The data below needs to be returned exactly, line for line.

Data excerpt:

____

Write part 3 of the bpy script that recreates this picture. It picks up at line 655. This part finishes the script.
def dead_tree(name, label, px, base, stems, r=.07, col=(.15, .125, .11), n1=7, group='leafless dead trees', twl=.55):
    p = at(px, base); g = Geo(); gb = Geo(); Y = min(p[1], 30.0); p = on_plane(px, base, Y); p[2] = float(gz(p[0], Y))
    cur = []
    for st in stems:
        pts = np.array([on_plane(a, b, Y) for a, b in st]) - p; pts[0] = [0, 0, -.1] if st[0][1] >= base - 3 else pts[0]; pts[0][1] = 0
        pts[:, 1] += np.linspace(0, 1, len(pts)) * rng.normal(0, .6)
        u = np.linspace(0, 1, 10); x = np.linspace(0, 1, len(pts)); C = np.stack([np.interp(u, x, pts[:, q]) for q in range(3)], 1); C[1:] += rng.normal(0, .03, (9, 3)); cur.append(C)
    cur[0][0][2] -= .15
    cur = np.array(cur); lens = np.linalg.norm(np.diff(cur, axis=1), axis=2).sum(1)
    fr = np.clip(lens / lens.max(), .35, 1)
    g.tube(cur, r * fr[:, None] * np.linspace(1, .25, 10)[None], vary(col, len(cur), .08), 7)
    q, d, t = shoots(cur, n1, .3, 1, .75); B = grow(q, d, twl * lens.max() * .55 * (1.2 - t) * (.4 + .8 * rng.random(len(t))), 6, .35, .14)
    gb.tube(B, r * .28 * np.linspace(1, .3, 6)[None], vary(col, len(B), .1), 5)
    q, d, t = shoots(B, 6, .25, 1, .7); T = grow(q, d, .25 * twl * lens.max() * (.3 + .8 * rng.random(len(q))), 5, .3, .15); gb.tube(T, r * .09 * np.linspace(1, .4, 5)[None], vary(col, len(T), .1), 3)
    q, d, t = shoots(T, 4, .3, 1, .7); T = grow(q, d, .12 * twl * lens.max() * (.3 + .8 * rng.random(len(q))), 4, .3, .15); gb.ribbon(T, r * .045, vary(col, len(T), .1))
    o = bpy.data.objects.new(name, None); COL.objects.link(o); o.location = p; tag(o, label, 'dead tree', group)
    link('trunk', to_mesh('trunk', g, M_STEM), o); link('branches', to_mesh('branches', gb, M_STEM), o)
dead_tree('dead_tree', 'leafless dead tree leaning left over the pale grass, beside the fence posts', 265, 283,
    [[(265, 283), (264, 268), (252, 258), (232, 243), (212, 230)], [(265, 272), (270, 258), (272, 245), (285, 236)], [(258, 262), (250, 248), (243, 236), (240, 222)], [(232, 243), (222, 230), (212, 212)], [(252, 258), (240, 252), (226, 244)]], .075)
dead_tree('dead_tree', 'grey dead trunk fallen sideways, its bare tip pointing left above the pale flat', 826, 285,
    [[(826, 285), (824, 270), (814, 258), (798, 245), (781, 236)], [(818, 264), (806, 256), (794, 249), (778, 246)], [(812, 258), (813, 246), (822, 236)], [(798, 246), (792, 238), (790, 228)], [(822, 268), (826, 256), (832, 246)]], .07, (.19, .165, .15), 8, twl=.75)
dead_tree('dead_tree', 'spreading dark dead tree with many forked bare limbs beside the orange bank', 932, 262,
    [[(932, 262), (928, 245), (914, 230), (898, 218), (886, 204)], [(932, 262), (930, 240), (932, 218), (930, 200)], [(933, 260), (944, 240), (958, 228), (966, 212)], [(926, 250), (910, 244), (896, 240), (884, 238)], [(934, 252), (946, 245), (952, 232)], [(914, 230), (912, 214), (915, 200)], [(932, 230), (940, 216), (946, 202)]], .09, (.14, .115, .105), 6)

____

Solution for this problem:
Write part 3 of the bpy script that recreates this picture. It picks up at line 655. This part finishes the script.
def dead_tree(name, label, px, base, stems, r=.07, col=(.15, .125, .11), n1=7, group='leafless dead trees', twl=.55):
    p = at(px, base); g = Geo(); gb = Geo(); Y = min(p[1], 30.0); p = on_plane(px, base, Y); p[2] = float(gz(p[0], Y))
    cur = []
    for st in stems:
        pts = np.array([on_plane(a, b, Y) for a, b in st]) - p; pts[0] = [0, 0, -.1] if st[0][1] >= base - 3 else pts[0]; pts[0][1] = 0
        pts[:, 1] += np.linspace(0, 1, len(pts)) * rng.normal(0, .6)
        u = np.linspace(0, 1, 10); x = np.linspace(0, 1, len(pts)); C = np.stack([np.interp(u, x, pts[:, q]) for q in range(3)], 1); C[1:] += rng.normal(0, .03, (9, 3)); cur.append(C)
    cur[0][0][2] -= .15
    cur = np.array(cur); lens = np.linalg.norm(np.diff(cur, axis=1), axis=2).sum(1)
    fr = np.clip(lens / lens.max(), .35, 1)
    g.tube(cur, r * fr[:, None] * np.linspace(1, .25, 10)[None], vary(col, len(cur), .08), 7)
    q, d, t = shoots(cur, n1, .3, 1, .75); B = grow(q, d, twl * lens.max() * .55 * (1.2 - t) * (.4 + .8 * rng.random(len(t))), 6, .35, .14)
    gb.tube(B, r * .28 * np.linspace(1, .3, 6)[None], vary(col, len(B), .1), 5)
    q, d, t = shoots(B, 6, .25, 1, .7); T = grow(q, d, .25 * twl * lens.max() * (.3 + .8 * rng.random(len(q))), 5, .3, .15); gb.tube(T, r * .09 * np.linspace(1, .4, 5)[None], vary(col, len(T), .1), 3)
    q, d, t = shoots(T, 4, .3, 1, .7); T = grow(q, d, .12 * twl * lens.max() * (.3 + .8 * rng.random(len(q))), 4, .3, .15); gb.ribbon(T, r * .045, vary(col, len(T), .1))
    o = bpy.data.objects.new(name, None); COL.objects.link(o); o.location = p; tag(o, label, 'dead tree', group)
    link('trunk', to_mesh('trunk', g, M_STEM), o); link('branches', to_mesh('branches', gb, M_STEM), o)
dead_tree('dead_tree', 'leafless dead tree leaning left over the pale grass, beside the fence posts', 265, 283,
    [[(265, 283), (264, 268), (252, 258), (232, 243), (212, 230)], [(265, 272), (270, 258), (272, 245), (285, 236)], [(258, 262), (250, 248), (243, 236), (240, 222)], [(232, 243), (222, 230), (212, 212)], [(252, 258), (240, 252), (226, 244)]], .075)
dead_tree('dead_tree', 'grey dead trunk fallen sideways, its bare tip pointing left above the pale flat', 826, 285,
    [[(826, 285), (824, 270), (814, 258), (798, 245), (781, 236)], [(818, 264), (806, 256), (794, 249), (778, 246)], [(812, 258), (813, 246), (822, 236)], [(798, 246), (792, 238), (790, 228)], [(822, 268), (826, 256), (832, 246)]], .07, (.19, .165, .15), 8, twl=.75)
dead_tree('dead_tree', 'spreading dark dead tree with many forked bare limbs beside the orange bank', 932, 262,
    [[(932, 262), (928, 245), (914, 230), (898, 218), (886, 204)], [(932, 262), (930, 240), (932, 218), (930, 200)], [(933, 260), (944, 240), (958, 228), (966, 212)], [(926, 250), (910, 244), (896, 240), (884, 238)], [(934, 252), (946, 245), (952, 232)], [(914, 230), (912, 214), (915, 200)], [(932, 230), (940, 216), (946, 202)]], .09, (.14, .115, .105), 6)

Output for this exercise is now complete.